In today’s communication systems, virtually all IP-based traffic is transmitted over non-linear optical fiber channels. Scenarios of future demands indicate a requirement of higher and higher data-rates, making the improvement of optical communication systems especially important. A key technology for achieving a higher throughput is coherent fiber optic telecommunication. This development allows for the use of not only the power but also the phase of the signal to transmit information, i.e., higher order modulation techniques, like quadrature amplitude modulation, can be applied. However, uncompensated Kerr nonlinearity limits the effective signal-to-noise ratio and thus, the throughput cannot be increased by increasing the modulation alphabet size. Therefore, I'm interested in developing new methods that increase the spectral efficiency of nonlinear fiber systems.

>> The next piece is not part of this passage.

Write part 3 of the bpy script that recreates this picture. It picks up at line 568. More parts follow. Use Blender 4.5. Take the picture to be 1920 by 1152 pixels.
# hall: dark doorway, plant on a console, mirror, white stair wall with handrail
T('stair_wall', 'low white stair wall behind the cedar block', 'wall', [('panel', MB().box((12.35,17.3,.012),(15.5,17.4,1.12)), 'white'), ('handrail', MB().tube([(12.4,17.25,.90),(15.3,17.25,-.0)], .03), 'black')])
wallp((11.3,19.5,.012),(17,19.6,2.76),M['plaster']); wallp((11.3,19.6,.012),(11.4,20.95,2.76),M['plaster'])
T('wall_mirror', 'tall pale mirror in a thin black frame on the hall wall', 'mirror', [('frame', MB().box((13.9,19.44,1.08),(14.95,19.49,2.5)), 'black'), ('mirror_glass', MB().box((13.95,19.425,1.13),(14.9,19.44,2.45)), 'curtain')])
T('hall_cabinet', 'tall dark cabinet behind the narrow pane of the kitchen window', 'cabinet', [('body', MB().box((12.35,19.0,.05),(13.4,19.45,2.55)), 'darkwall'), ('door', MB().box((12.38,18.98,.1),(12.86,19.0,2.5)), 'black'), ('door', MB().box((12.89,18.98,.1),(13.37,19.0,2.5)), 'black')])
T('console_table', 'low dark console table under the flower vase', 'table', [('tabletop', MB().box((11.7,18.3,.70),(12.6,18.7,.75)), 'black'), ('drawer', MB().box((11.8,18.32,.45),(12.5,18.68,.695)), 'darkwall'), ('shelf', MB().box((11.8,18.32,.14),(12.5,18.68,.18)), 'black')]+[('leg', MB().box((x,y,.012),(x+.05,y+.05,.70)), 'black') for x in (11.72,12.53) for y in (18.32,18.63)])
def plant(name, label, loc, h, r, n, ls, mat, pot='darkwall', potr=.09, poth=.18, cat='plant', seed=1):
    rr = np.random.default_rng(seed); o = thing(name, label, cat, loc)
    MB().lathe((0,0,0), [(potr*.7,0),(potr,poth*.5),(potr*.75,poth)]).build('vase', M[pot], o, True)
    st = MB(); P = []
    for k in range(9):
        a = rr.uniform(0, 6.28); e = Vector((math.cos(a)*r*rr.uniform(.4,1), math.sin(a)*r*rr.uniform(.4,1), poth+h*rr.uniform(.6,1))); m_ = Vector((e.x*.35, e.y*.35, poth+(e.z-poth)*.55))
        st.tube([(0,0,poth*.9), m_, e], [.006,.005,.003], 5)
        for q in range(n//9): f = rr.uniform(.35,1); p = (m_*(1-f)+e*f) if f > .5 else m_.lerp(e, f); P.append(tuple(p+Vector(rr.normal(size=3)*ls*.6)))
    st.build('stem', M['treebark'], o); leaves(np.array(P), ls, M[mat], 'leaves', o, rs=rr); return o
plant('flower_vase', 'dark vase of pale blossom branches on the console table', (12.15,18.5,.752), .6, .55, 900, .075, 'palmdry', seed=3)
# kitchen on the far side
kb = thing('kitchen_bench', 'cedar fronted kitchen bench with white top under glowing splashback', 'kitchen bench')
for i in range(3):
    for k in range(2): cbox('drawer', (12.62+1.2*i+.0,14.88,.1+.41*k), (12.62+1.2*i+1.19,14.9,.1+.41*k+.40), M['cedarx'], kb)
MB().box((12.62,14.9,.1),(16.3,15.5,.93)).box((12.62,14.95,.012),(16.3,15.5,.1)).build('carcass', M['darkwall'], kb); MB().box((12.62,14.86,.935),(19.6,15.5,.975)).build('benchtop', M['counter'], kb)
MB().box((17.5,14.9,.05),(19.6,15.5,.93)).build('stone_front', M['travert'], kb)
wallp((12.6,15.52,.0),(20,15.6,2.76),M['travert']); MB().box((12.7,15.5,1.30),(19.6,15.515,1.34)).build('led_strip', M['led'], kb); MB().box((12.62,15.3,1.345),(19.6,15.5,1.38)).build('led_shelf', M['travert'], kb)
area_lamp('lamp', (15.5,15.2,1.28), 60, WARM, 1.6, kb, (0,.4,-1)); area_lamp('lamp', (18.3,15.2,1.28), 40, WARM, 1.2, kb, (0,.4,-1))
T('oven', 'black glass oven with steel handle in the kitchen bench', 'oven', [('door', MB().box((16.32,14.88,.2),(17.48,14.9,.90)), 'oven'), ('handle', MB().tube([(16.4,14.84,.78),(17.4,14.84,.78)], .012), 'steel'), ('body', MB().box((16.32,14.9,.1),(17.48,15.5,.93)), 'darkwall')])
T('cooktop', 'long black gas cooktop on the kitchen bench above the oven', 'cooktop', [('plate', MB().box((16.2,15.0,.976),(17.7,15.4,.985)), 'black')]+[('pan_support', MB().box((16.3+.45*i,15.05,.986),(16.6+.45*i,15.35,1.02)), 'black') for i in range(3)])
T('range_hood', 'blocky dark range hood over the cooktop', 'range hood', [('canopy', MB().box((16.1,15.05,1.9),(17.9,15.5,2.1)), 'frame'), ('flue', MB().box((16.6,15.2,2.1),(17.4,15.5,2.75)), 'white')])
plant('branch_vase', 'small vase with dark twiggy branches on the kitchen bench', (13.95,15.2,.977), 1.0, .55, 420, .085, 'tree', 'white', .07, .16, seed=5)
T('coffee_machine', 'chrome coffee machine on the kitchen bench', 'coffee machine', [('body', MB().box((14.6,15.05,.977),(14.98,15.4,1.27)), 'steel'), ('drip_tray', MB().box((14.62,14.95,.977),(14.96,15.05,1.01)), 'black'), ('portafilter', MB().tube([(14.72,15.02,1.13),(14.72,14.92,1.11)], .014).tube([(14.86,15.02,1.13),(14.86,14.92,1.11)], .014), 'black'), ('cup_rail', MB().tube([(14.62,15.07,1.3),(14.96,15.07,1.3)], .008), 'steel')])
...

Modern wireless communication systems have to provide higher and higher data rates. Since conventional methods like using more bandwidth or higher order modulation types are limited, Multiple-Input Multiple-Output (MIMO) technology constitutes a breakthrough. The technology offers significant increases in data throughput without additional bandwidth or increased transmit power. This is possible by the fact, that the channel capacity of a MIMO channel is larger than the channel capacity of a Single-Input Single-Output channel. In order to have a rate close to channel capacity, the signals are encoded before the transmission and decoded at the receiver side. The used decoding algorithms require statements about the certainty of the received signals. Log-Likelihood-Ratios deliver such information, but since they have a continuous range, their standard representation as floating point numbers requires a disproportional large amount of bandwidth. Thus,  I investigate new quantization strategies that improve the bandwidth efficiency but still allow a good decoding performance.